Try setting aside time to get completely unplugged. Take off an afternoon, or a day or two and see what happens. Try just being with yourself in a quiet space with no devices. Stop responding to e-mails, don’t pick up the phone, and cancel meetings where you mistake activity for productivity.
What happens? If you find you’re restless or anxious, or your mind starts racing, maybe you are using work to distract yourself. You may be using work to fill a sense of emptiness.
Are you stagnating, even though you’re working long hours?
Are you spending long hours in the same rut, convincing yourself you’re being productive, even though you’re not creating anything new? How can you tell if you’re on a hamster wheel instead of producing?
If you’re not putting yourself into situations where you feel really uncomfortable, where fear and anxiety creep up, that means you’re doing what’s familiar. You can’t change your business or yourself if you keep doing the same old thing. The only way to grow and develop is to do new things in new ways. And that is supposed to feel uncomfortable.
Stop the stagnation by setting a big goal.
The best way to fully engage is to set a big, impossible goal you love, but one you’re not sure you can achieve.
Why? It’s the figuring it out that will make you feel most alive. But that’s also what will bring on the negative emotions, like fear, embarrassment, doubt and lots of other gremlins. When those feelings come up, it’s the best sign that you’re on a path that will stretch you and allow you to live up to your full potential.
Note that none of these questions is about the hours.

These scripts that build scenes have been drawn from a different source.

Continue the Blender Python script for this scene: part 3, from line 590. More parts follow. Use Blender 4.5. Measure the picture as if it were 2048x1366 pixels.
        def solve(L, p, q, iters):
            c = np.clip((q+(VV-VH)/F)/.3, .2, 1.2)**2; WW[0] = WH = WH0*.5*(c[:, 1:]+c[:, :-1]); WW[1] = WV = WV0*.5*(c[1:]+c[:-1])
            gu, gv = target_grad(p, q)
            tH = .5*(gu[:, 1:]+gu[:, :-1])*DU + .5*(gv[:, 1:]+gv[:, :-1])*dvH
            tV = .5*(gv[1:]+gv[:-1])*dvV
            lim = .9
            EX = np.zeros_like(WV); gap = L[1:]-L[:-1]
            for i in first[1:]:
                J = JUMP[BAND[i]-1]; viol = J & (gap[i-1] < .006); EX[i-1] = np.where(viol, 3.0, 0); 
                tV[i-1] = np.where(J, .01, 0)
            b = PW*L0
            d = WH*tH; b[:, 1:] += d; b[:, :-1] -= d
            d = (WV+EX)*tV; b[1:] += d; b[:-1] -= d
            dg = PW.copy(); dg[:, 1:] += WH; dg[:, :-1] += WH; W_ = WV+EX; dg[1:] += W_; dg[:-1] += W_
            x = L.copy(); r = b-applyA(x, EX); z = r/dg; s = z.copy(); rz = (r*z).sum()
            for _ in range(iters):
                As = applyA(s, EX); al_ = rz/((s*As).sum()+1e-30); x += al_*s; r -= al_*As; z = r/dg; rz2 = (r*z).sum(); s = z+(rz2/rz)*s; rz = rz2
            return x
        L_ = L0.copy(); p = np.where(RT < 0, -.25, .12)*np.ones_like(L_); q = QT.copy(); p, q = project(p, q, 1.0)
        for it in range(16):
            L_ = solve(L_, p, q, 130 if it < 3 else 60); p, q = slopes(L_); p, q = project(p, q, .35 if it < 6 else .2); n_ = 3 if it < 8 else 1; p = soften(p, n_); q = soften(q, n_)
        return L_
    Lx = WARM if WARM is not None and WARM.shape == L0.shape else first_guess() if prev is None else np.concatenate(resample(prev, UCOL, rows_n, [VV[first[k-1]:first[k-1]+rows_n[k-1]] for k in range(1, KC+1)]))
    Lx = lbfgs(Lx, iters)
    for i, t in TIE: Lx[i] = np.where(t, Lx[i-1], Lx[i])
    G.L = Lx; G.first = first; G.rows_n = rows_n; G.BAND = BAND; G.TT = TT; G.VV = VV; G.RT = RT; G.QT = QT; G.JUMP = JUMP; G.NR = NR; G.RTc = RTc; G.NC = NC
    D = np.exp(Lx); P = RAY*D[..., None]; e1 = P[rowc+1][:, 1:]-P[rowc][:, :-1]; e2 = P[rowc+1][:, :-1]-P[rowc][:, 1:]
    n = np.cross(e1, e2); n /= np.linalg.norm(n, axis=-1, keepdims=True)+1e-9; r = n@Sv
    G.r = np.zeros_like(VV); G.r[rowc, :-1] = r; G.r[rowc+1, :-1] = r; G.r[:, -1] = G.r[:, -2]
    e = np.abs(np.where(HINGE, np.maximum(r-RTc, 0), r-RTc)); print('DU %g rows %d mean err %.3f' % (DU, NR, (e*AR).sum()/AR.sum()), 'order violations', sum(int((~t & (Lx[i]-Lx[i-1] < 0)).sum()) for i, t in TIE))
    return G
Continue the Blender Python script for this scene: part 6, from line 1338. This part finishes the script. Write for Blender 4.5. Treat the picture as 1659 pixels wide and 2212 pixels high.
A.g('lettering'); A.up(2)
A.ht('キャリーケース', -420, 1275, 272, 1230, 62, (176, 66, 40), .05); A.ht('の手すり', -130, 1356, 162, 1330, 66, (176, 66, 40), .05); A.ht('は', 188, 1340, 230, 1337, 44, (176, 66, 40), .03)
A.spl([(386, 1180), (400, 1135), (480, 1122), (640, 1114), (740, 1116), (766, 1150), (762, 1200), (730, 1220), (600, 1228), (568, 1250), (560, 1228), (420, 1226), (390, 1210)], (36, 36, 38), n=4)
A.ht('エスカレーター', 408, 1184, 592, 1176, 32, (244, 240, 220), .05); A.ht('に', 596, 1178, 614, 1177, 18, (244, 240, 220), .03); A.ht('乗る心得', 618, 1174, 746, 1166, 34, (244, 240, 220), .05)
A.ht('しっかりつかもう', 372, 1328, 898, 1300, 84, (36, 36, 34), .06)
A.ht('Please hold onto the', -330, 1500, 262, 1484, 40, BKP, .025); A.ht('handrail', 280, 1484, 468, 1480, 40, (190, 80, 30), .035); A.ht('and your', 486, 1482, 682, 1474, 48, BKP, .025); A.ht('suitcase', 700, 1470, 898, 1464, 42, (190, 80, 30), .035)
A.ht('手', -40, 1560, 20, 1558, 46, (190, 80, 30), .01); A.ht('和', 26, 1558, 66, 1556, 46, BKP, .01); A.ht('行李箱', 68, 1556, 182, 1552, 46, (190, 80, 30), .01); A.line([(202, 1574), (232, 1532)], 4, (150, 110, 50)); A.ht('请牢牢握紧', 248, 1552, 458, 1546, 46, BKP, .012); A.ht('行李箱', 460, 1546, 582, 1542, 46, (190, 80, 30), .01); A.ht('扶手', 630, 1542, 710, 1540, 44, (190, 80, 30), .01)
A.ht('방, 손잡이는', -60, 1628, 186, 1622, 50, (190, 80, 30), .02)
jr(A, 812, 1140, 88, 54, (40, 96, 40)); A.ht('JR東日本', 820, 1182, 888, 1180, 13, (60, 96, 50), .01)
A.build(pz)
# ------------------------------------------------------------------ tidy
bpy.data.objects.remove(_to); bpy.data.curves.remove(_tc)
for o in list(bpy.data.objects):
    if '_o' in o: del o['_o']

It’s about how you’re engaging with your work, and whether you’re putting your full self into what you do.
Working longer is not working better, so don’t measure your output in hours.
Instead, ask yourself:
Are you avoiding difficult things by using work as a shield?
And are you truly producing by allowing the negative emotions that come with doing something new and hard and great?
If you approach it with these criteria in mind, the hours won’t matter.